The third person, an active non-believer to whom "Altruism is an utterly evil concept," would “Never trust any person for whom that person’s own self-interest in a matter was not readily obvious," and, despising self-sacrifice, would "be offended if you sacrificed what is in your own rational self-interest in order to do something for me, but be welcoming of anything you do with me out of your own self-interest.”
She contended, “Your St. Paul got it all wrong when he wrote, ‘Love is never selfish.’ In fact, love is always and entirely the selfish inclusion of the interests of the one loved within the self-interest of the one loving.

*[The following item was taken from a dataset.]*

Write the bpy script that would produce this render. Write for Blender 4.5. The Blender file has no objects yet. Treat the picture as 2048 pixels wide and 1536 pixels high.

Rational self-interest is good, not the evil you Christians project it as being.” She argued, “You Christians regard love as existing when the well-being of the one loved is viewed as more important than the wellbeing of the one giving love, the thinking of the slave and the altruistic victimized,” and went on to claim, “Love exists when the well-being of the one loved is recognized as necessary to the well-being of the one giving love, the rational and wholly selfish thinking of a truly free person within a community.”
The odd fact is, this non-believer is actually among the kindest and most generous people with whom I have crossed paths. When questioned about her kindness and generosity, she always came back with a highly rational explanation as to how her kindness and generous action fit entirely within the substantially large realm of her own self-interest.
I must admit that I have never felt confident in answering this challenge.